>> Start COLLECTED DATA
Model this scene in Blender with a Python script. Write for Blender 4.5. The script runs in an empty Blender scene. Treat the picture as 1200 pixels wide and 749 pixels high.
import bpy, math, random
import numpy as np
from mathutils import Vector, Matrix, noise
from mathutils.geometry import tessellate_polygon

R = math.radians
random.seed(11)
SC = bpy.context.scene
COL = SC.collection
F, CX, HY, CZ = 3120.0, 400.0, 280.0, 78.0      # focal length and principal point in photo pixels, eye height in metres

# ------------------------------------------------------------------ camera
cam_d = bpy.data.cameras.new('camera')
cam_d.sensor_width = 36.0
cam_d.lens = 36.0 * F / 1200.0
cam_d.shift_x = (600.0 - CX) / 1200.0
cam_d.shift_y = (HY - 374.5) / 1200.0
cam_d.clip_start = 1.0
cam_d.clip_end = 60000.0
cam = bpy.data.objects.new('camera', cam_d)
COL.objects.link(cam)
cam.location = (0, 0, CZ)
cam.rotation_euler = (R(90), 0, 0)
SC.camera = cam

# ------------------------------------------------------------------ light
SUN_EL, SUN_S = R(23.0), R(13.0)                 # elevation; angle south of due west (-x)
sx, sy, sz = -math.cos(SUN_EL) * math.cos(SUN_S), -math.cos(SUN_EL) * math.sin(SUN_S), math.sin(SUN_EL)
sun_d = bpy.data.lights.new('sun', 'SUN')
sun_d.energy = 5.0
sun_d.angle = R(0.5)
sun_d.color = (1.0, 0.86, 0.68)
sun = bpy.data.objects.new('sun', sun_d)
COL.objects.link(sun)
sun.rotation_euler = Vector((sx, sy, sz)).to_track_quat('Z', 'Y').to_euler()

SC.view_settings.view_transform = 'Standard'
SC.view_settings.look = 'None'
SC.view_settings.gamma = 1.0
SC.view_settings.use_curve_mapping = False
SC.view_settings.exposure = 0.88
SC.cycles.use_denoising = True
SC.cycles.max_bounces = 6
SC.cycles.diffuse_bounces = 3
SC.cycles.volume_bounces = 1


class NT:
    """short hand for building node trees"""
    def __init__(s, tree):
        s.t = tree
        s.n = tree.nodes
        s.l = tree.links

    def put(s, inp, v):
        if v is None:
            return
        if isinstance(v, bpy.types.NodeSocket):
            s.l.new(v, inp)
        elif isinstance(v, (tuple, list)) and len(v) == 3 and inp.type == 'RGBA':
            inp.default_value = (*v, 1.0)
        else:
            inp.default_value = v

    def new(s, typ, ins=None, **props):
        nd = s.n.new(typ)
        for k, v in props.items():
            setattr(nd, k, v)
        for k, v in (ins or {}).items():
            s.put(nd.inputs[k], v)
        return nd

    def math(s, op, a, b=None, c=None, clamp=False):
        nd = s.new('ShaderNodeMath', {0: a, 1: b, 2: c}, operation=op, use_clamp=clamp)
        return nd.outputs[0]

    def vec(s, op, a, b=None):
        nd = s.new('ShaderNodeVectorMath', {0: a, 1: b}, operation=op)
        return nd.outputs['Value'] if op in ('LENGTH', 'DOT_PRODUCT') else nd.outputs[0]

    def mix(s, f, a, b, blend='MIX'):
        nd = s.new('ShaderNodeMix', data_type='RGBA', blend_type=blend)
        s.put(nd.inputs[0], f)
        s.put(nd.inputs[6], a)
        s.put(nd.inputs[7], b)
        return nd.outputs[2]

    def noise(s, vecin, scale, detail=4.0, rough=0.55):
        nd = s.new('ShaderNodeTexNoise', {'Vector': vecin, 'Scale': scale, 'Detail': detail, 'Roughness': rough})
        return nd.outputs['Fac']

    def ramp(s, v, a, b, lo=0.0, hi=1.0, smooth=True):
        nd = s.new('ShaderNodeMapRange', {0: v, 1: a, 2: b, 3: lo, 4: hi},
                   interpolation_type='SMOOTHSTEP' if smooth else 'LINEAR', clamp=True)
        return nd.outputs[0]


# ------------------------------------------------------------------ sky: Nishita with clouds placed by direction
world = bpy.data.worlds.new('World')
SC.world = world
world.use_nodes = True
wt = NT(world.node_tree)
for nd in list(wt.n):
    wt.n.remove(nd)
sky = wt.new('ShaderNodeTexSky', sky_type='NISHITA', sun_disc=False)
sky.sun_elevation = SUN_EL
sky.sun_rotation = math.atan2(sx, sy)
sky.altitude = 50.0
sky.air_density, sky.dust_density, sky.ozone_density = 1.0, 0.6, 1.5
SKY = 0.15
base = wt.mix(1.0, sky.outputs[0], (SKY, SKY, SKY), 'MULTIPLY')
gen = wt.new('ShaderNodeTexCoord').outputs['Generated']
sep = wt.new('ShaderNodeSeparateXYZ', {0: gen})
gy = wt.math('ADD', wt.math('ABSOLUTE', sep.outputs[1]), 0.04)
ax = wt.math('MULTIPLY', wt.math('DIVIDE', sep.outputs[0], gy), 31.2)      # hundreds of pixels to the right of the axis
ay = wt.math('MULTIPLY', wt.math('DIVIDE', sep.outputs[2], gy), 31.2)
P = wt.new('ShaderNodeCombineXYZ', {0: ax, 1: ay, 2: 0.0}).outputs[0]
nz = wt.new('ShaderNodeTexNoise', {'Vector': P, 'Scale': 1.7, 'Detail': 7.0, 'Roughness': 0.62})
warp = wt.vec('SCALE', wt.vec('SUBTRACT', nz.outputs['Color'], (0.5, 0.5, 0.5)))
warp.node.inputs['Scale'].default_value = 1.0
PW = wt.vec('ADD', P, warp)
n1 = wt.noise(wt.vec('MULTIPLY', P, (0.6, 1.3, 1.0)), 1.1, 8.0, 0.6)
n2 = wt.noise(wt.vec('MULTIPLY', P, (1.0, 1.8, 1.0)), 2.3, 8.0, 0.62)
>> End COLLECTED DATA
**INSTRUCTIONS TO FOLLOW:**
Identify lines with the string "pixels". Copy each one.

**RESULT BELOW:**
Model this scene in Blender with a Python script. Write for Blender 4.5. The script runs in an empty Blender scene. Treat the picture as 1200 pixels wide and 749 pixels high.
F, CX, HY, CZ = 3120.0, 400.0, 280.0, 78.0      # focal length and principal point in photo pixels, eye height in metres
ax = wt.math('MULTIPLY', wt.math('DIVIDE', sep.outputs[0], gy), 31.2)      # hundreds of pixels to the right of the axis